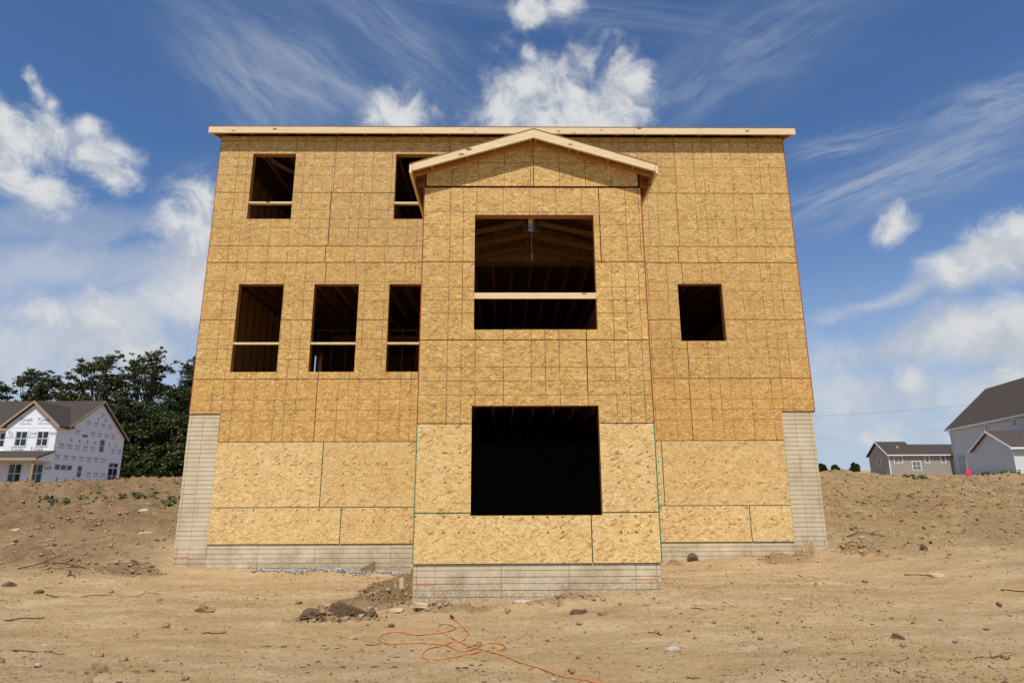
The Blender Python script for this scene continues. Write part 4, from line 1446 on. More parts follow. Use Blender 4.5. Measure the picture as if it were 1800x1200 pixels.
MB().hexa([K(-32, -EO - .12, ez - .08), K(.35, -EO - .12, ez - .08), K(.35, -EO, ez - .08), K(-32, -EO, ez - .08), K(-32, -EO - .12, ez + .10), K(.35, -EO - .12, ez + .10), K(.35, -EO, ez + .10), K(-32, -EO, ez + .10)]).obj('gutter', [WHITE], bh)
MB().hexa([K(-32, -EO, ez - .06), K(.35, -EO, ez - .06), K(.35, 0, ez - .02), K(-32, 0, ez - .02), K(-32, -EO, ez - .03), K(.35, -EO, ez - .03), K(.35, 0, ez + .01), K(-32, 0, ez + .01)]).obj('soffit', [WHITE], bh)
MB().tube([K(-.22, -EO - .06, ez - .05), K(-.22, -.1, ez - .5), K(-.22, -.1, 2.6)], .045, 6).obj('downspout', [WHITE], bh)
window(bh, K, -8.9, -8.35, 7.86, 8.42, 0, -1, 0, False, .12)
window(bh, K, -14.5, -13.75, 7.80, 8.38, 0, -1, 0, False, .12)
window(bh, K, -2.75, -1.0, 3.5, 5.58, 0, -1, 1, True, .06, SIDE_BLUE, True)
# wing
WS = -3.9
MB().prism([K(-13.4, WS, 2.4), K(-20.6, WS, 2.4), K(-20.6, WS, 5.35), K(-17.0, WS, 6.98), K(-13.4, WS, 5.35)], tuple(a - b for a, b in zip(K(0, 3.9 - .03, 0), K(0, 0, 0)))).obj('wing_wall', [SIDE_BLUE], bh)
def wing_clip(z):
    if z < 5.35: return (-20.6, -13.4)
    if z > 6.92: return None
    h = (6.98 - z) / 1.63 * 3.6
    return (-17.0 - h, -17.0 + h)
clap(bh, K, -20.5, -13.5, 2.4, WS, -1, wing_clip, SIDE_BLUE)
for s in (-1, 1):
    te = -17.0 + s * 3.95
    slab(bh, 'wing_roof', K, (-17.0, WS - .30, 7.13), (te, WS - .30, 5.34), (te, -.03, 5.34), (-17.0, -.03, 7.13), .10, [SHINGLE2])
    MB().hexa([K(-17.0, WS - .36, 6.92), K(te, WS - .36, 5.13), K(te, WS - .303, 5.13), K(-17.0, WS - .303, 6.92), K(-17.0, WS - .36, 7.12), K(te, WS - .36, 5.33), K(te, WS - .303, 5.33), K(-17.0, WS - .303, 7.12)]).obj('wing_rake_board', [WHITE], bh)
MB().hexa([K(-20.98, WS - .3, 5.12), K(-20.93, WS - .3, 5.12), K(-20.93, -.05, 5.12), K(-20.98, -.05, 5.12), K(-20.98, WS - .3, 5.3), K(-20.93, WS - .3, 5.3), K(-20.93, -.05, 5.3), K(-20.98, -.05, 5.3)]).obj('gutter', [WHITE], bh)
for t in (-13.45, -20.66):
    MB().hexa([K(t, WS - .045, 2.4), K(t + .10, WS - .045, 2.4), K(t + .10, WS, 2.4), K(t, WS, 2.4), K(t, WS - .045, 5.35), K(t + .10, WS - .045, 5.35), K(t + .10, WS, 5.35), K(t, WS, 5.35)]).obj('corner_board', [WHITE], bh)
Kp = lambda t, s, z: K(s, t, z)
window(bh, Kp, -2.75, -1.6, 4.0, 4.6, -20.6, -1, 0, False, .10)
clap(bh, Kp, WS + .02, -.05, 2.4, -20.6, -1, lambda z: (WS, 0) if z < 5.2 else None, flat('sunlit_siding', (.62, .64, .66), .6, .04), name='front_siding')  # lighter copy of the siding colour: sunlight on this wall painted in

# ---- low tan house further off on the right
rh = empty('tan_ranch_house', (83, 103, 5.0), 'low tan single-storey house with dark roof and white windows, far off behind the right bank', 'house')
MB().prism([(74.9, 99.92, 3.0), (74.9, 105.9, 3.0), (74.9, 105.9, 7.6), (74.9, 102.9, 9.9), (74.9, 99.92, 7.6)], (5.2, 0, 0)).obj('wall', [SIDE_TAN], rh)
MB().box(80.11, 92.9, 99.92, 105.9, 3.0, 7.62).obj('wall', [SIDE_TAN], rh)
clap(rh, J, 75.05, 92.9, 4.0, 99.92, -1, lambda z: (74, 93) if z < 7.6 else None, SIDE_TAN)
MB().box(74.88, 75.06, 99.86, 99.92, 4.0, 7.66).obj('corner_board', [WHITE], rh)
for (xa, xb, zr_) in ((74.6, 80.2, 10.25), (80.2, 93.2, 9.75)):
    slab(rh, 'roof', J, (xa, 99.5, 7.72), (xb, 99.5, 7.72), (xb, 102.9, zr_), (xa, 102.9, zr_), .14, [SHINGLE])
    slab(rh, 'roof', J, (xa, 106.3, 7.72), (xb, 106.3, 7.72), (xb, 102.9, zr_), (xa, 102.9, zr_), .14, [SHINGLE])
MB().hexa([(74.52, 99.5, 7.46), (74.60, 99.5, 7.46), (74.60, 102.9, 10.0), (74.52, 102.9, 10.0), (74.52, 99.5, 7.70), (74.60, 99.5, 7.70), (74.60, 102.9, 10.24), (74.52, 102.9, 10.24)]).obj('rake_board', [WHITE], rh)
MB().box(74.6, 93.2, 99.40, 99.498, 7.52, 7.70).obj('gutter', [WHITE], rh)
MB().tube([(77.6, 101.2, 8.9), (77.6, 101.2, 9.35)], .10, 6).obj('roof_vent', [WHITE], rh)
for (a, b, c, d, mu) in ((75.95, 77.35, 6.35, 7.33, 1), (79.1, 80.5, 5.0, 6.5, 1), (81.55, 82.2, 6.33, 7.42, 0), (84.45, 85.1, 6.33, 7.45, 0)):
    window(rh, J, a, b, c, d, 99.92, -1, mu, True, .12)
window(rh, I, 102.4, 103.1, 6.2, 7.2, 74.9, -1, 0, True, .1)
MB().box(86.3, 92.0, 97.0, 99.86, 3.0, 7.2).obj('screened_porch_wall', [SIDE_TAN], rh)
slab(rh, 'porch_roof', J, (85.9, 96.7, 7.3), (92.3, 96.7, 7.3), (92.3, 99.4, 7.9), (85.9, 99.4, 7.9), .12, [SHINGLE])
window(rh, J, 86.9, 88.0, 4.8, 6.7, 97.0, -1, 0, True, .08, flat('dark_door_frame', (.03, .03, .03)))

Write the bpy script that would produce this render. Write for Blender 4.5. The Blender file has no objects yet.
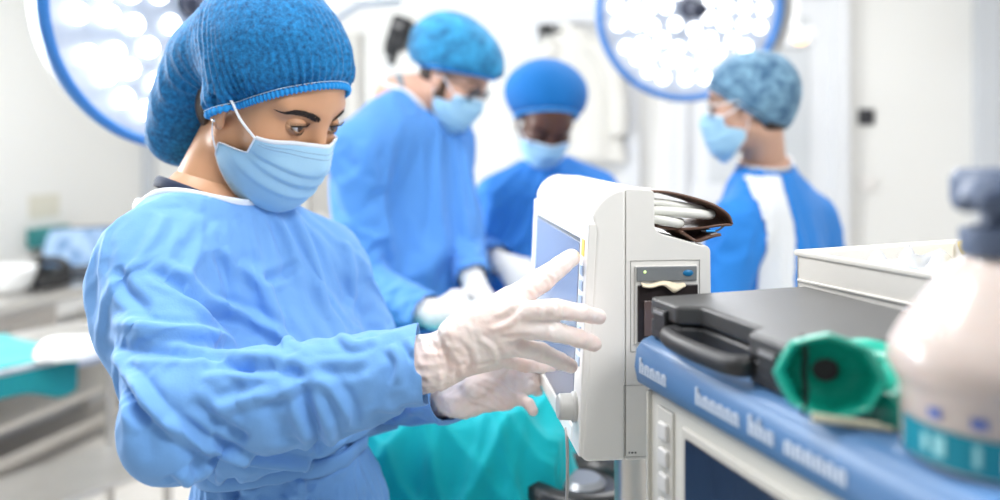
import bpy, bmesh, math, random
import numpy as np
from mathutils import Vector, Matrix

random.seed(7)
C = bpy.context.scene.collection
SC = bpy.context.scene
R = math.radians
PI = math.pi

# ---------------------------------------------------------------- camera
CAM_Z, FPX, HOR = 1.46, 800.0, 143.0
cam_d = bpy.data.cameras.new('camera')
cam = bpy.data.objects.new('camera', cam_d); C.objects.link(cam)
cam.location = (0, 0, CAM_Z); cam.rotation_euler = (R(90), 0, 0)
cam_d.sensor_width = 36.0; cam_d.lens = 36.0 * FPX / 1000.0
cam_d.shift_y = -(250.0 - HOR) / 1000.0
cam_d.clip_start = 0.02
cam_d.dof.use_dof = True; cam_d.dof.focus_distance = 0.90; cam_d.dof.aperture_fstop = 1.8
SC.camera = cam

# ---------------------------------------------------------------- world, lights, exposure
w = bpy.data.worlds.new('world'); SC.world = w; w.use_nodes = True
w.node_tree.nodes['Background'].inputs['Color'].default_value = (0.93, 0.97, 1.0, 1)
w.node_tree.nodes['Background'].inputs['Strength'].default_value = 0.40
SC.view_settings.view_transform = 'Standard'; SC.view_settings.look = 'None'
SC.view_settings.gamma = 1.0; SC.view_settings.use_curve_mapping = False
SC.view_settings.exposure = 0.12

def area_light(name, loc, target, size, power, col=(1, 1, 1), sy=None):
    d = bpy.data.lights.new(name, 'AREA'); d.energy = power; d.color = col
    d.shape = 'RECTANGLE'; d.size = size; d.size_y = sy or size
    o = bpy.data.objects.new(name, d); C.objects.link(o); o.location = loc
    o.rotation_euler = (Vector(target) - Vector(loc)).to_track_quat('-Z', 'Y').to_euler()
    return o
# ceiling luminaires of the operating room
area_light('ceiling_light_glow', (-1.45, 2.3, 2.82), (-1.45, 2.3, 0), 0.9, 34)
area_light('ceiling_light_glow', (0.9, 2.7, 2.82), (0.9, 2.7, 0), 0.9, 17)
area_light('ceiling_light_glow', (-0.75, 0.95, 2.82), (-0.75, 0.95, 0), 0.7, 24)
area_light('ceiling_light_glow', (0.95, -0.15, 2.82), (0.0, 1.0, 1.2), 0.8, 50)

# side light added out of view on the left, to rim backs and shoulders
area_light('added_side_light', (-2.72, 2.35, 1.75), (-0.2, 1.85, 1.35), 1.0, 72, (0.93, 0.97, 1.0), sy=1.2)

# ---------------------------------------------------------------- bookkeeping
WM = {}
def setp(o, label=None, cat=None, group=None, kind=None):
    if label: o['label'] = label
    if cat: o['category'] = cat
    if group: o['group'] = group
    if kind: o['kind'] = kind
    return o
def thing(name, loc, label, cat, group=None):
    o = bpy.data.objects.new(name, None); C.objects.link(o); o.location = loc
    o.empty_display_size = 0.05
    WM[o.name] = Matrix.Translation(Vector(loc))
    return setp(o, label, cat, group)
def adopt(o, parent):
    """parent a mesh whose vertices are in world coordinates"""
    if parent is not None:
        o.parent = parent
        o.matrix_parent_inverse = WM.get(parent.name, Matrix.Identity(4)).inverted()
    return o
def at(px, py, y):
    return Vector(((px - 500) / FPX * y, y, CAM_Z - (py - HOR) / FPX * y))

# ---------------------------------------------------------------- materials
MATS = {}
def nodes_of(m):
    return m.node_tree.nodes, m.node_tree.links
def mat(name, col, rough=0.5, metal=0.0, spec=0.5, trans=0.0, sss=0.0, emit=None, estr=0.0, alpha=1.0,
        noise=None, bump=None, coat=0.0, sheen=0.0, ior=1.45):
    """noise=(scale, colour2, contrast) mixes a second colour; bump=(scale, strength)"""
    if name in MATS: return MATS[name]
    m = bpy.data.materials.new(name); m.use_nodes = True; n, l = nodes_of(m)
    b = n['Principled BSDF']
    b.inputs['Base Color'].default_value = (*col, 1); b.inputs['Roughness'].default_value = rough
    b.inputs['Metallic'].default_value = metal; b.inputs['Specular IOR Level'].default_value = spec
    b.inputs['Transmission Weight'].default_value = trans; b.inputs['Alpha'].default_value = alpha
    b.inputs['IOR'].default_value = ior
    b.inputs['Coat Weight'].default_value = coat; b.inputs['Sheen Weight'].default_value = sheen
    if sss:
        b.inputs['Subsurface Weight'].default_value = sss
        b.inputs['Subsurface Radius'].default_value = (0.012, 0.005, 0.003); b.inputs['Subsurface Scale'].default_value = 1.0
    if emit:
        b.inputs['Emission Color'].default_value = (*emit, 1); b.inputs['Emission Strength'].default_value = estr
    tc = None
    if noise or bump:
        tc = n.new('ShaderNodeTexCoord')
    if noise:
        t = n.new('ShaderNodeTexNoise'); t.inputs['Scale'].default_value = noise[0]; t.inputs['Detail'].default_value = 4
        l.new(tc.outputs['Object'], t.inputs['Vector'])
        r = n.new('ShaderNodeValToRGB'); k = noise[2] if len(noise) > 2 else 0.25
        r.color_ramp.elements[0].position = 0.5 - k; r.color_ramp.elements[1].position = 0.5 + k
        r.color_ramp.elements[0].color = (*col, 1); r.color_ramp.elements[1].color = (*noise[1], 1)
        l.new(t.outputs['Fac'], r.inputs['Fac']); l.new(r.outputs['Color'], b.inputs['Base Color'])
    if bump:
        t2 = n.new('ShaderNodeTexNoise'); t2.inputs['Scale'].default_value = bump[0]; t2.inputs['Detail'].default_value = 5
        l.new(tc.outputs['Object'], t2.inputs['Vector'])
        bp = n.new('ShaderNodeBump'); bp.inputs['Strength'].default_value = bump[1]; bp.inputs['Distance'].default_value = 0.004
        l.new(t2.outputs['Fac'], bp.inputs['Height']); l.new(bp.outputs['Normal'], b.inputs['Normal'])
    MATS[name] = m
    return m

# ---------------------------------------------------------------- mesh builder
class MB:
    def __init__(s, frame=None):
        s.v, s.f, s.F = [], [], frame or Matrix.Identity(4)
    def add(s, vs, fs):
        b = len(s.v); s.v += [tuple(s.F @ Vector(p)) for p in vs]; s.f += [tuple(b + i for i in q) for q in fs]; return s
    def box(s, c, d, rot=None):
        x, y, z = d[0] / 2, d[1] / 2, d[2] / 2
        vs = [Vector((i * x, j * y, k * z)) for i in (-1, 1) for j in (-1, 1) for k in (-1, 1)]
        if rot is not None: vs = [rot @ p for p in vs]
        vs = [p + Vector(c) for p in vs]
        return s.add(vs, [(0, 1, 3, 2), (4, 6, 7, 5), (0, 4, 5, 1), (2, 3, 7, 6), (0, 2, 6, 4), (1, 5, 7, 3)])
    def prism(s, poly, a, b, ax='y'):
        """poly in the two other axes (x,z for y; x,y for z; y,z for x), extruded from a to b"""
        def P(p, t):
            return {'y': (p[0], t, p[1]), 'z': (p[0], p[1], t), 'x': (t, p[0], p[1])}[ax]
        n = len(poly); vs = [P(p, a) for p in poly] + [P(p, b) for p in poly]
        fs = [tuple(range(n)), tuple(range(2 * n - 1, n - 1, -1))] + [(i, i + n, (i + 1) % n + n, (i + 1) % n) for i in range(n)]
        return s.add(vs, fs)
    def tube(s, pts, r, n=10, caps=True, closed=False, flat=1.0, up=None):
        pts = [Vector(p) for p in pts]; m = len(pts)
        rs = r if isinstance(r, (list, tuple)) else [r] * m
        vs, fs = [], []; prev = Vector(up) if up is not None else None
        for i, p in enumerate(pts):
            if closed: t = pts[(i + 1) % m] - pts[i - 1]
            else: t = pts[min(i + 1, m - 1)] - pts[max(i - 1, 0)]
            t = t.normalized() if t.length > 1e-9 else Vector((0, 0, 1))
            if prev is None: prev = Vector((0, 0, 1)) if abs(t.z) < .9 else Vector((1, 0, 0))
            a = prev - t * prev.dot(t)
            a = a.normalized() if a.length > 1e-6 else t.orthogonal().normalized()
            prev = a; b = t.cross(a)
            for k in range(n):
                an = 2 * PI * k / n
                vs.append(p + a * (math.cos(an) * rs[i]) + b * (math.sin(an) * rs[i] * flat))
        rng = m if closed else m - 1
        for i in range(rng):
            j = (i + 1) % m
            for k in range(n):
                k2 = (k + 1) % n; fs.append((i * n + k, i * n + k2, j * n + k2, j * n + k))
        if caps and not closed:
            fs.append(tuple(range(n - 1, -1, -1))); fs.append(tuple((m - 1) * n + k for k in range(n)))
        return s.add(vs, fs)
    def lathe(s, prof, n=32, c=(0, 0, 0), axis=(0, 0, 1), caps=True):
        ax = Vector(axis).normalized(); a = ax.orthogonal().normalized(); b = ax.cross(a); c = Vector(c)
        vs, fs = [], []
        for r, z in prof:
            for k in range(n):
                t = 2 * PI * k / n; vs.append(c + ax * z + a * (r * math.cos(t)) + b * (r * math.sin(t)))
        for i in range(len(prof) - 1):
            for k in range(n):
                k2 = (k + 1) % n; fs.append((i * n + k, i * n + k2, (i + 1) * n + k2, (i + 1) * n + k))
        if caps:
            fs.append(tuple(range(n - 1, -1, -1))); fs.append(tuple((len(prof) - 1) * n + k for k in range(n)))
        return s.add(vs, fs)
    def grid(s, nu, nv, fn, wrap=False):
        vs = [fn(i / (nu if wrap else nu - 1), j / (nv - 1)) for j in range(nv) for i in range(nu)]
        fs = []
        for j in range(nv - 1):
            for i in range(nu if wrap else nu - 1):
                i2 = (i + 1) % nu; fs.append((j * nu + i, j * nu + i2, (j + 1) * nu + i2, (j + 1) * nu + i))
        return s.add(vs, fs)
    def ball(s, c, r, n=16, m=10):
        r = r if isinstance(r, (list, tuple)) else (r, r, r); c = Vector(c)
        vs = [c + Vector((0, 0, r[2]))]; fs = []
        for j in range(1, m):
            t = PI * j / m
            for k in range(n):
                a = 2 * PI * k / n; vs.append(c + Vector((r[0] * math.sin(t) * math.cos(a), r[1] * math.sin(t) * math.sin(a), r[2] * math.cos(t))))
        vs.append(c - Vector((0, 0, r[2]))); e = len(vs) - 1
        for k in range(n): fs.append((0, 1 + k, 1 + (k + 1) % n)); fs.append((e, e - n + (k + 1) % n, e - n + k))
        for j in range(m - 2):
            for k in range(n):
                a = 1 + j * n; fs.append((a + k, a + n + k, a + n + (k + 1) % n, a + (k + 1) % n))
        return s.add(vs, fs)
    def build(s, name, m, parent=None, bevel=0.0, seg=3, solid=0.0, sub=0, smooth=True, angle=38, off=0.0):
        return mesh_obj(name, s.v, s.f, m, parent, bevel, seg, solid, sub, smooth, angle, off)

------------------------

> **WHAT TO PRODUCE**
Leave the pictures out and copy exactly the lines from the one with "Write the bpy" through the one with "SC.camera = cam", nothing more.

> **RESPONSE TO THIS EXERCISE**
Write the bpy script that would produce this render. Write for Blender 4.5. The Blender file has no objects yet.
import bpy, bmesh, math, random
import numpy as np
from mathutils import Vector, Matrix

random.seed(7)
C = bpy.context.scene.collection
SC = bpy.context.scene
R = math.radians
PI = math.pi

# ---------------------------------------------------------------- camera
CAM_Z, FPX, HOR = 1.46, 800.0, 143.0
cam_d = bpy.data.cameras.new('camera')
cam = bpy.data.objects.new('camera', cam_d); C.objects.link(cam)
cam.location = (0, 0, CAM_Z); cam.rotation_euler = (R(90), 0, 0)
cam_d.sensor_width = 36.0; cam_d.lens = 36.0 * FPX / 1000.0
cam_d.shift_y = -(250.0 - HOR) / 1000.0
cam_d.clip_start = 0.02
cam_d.dof.use_dof = True; cam_d.dof.focus_distance = 0.90; cam_d.dof.aperture_fstop = 1.8
SC.camera = cam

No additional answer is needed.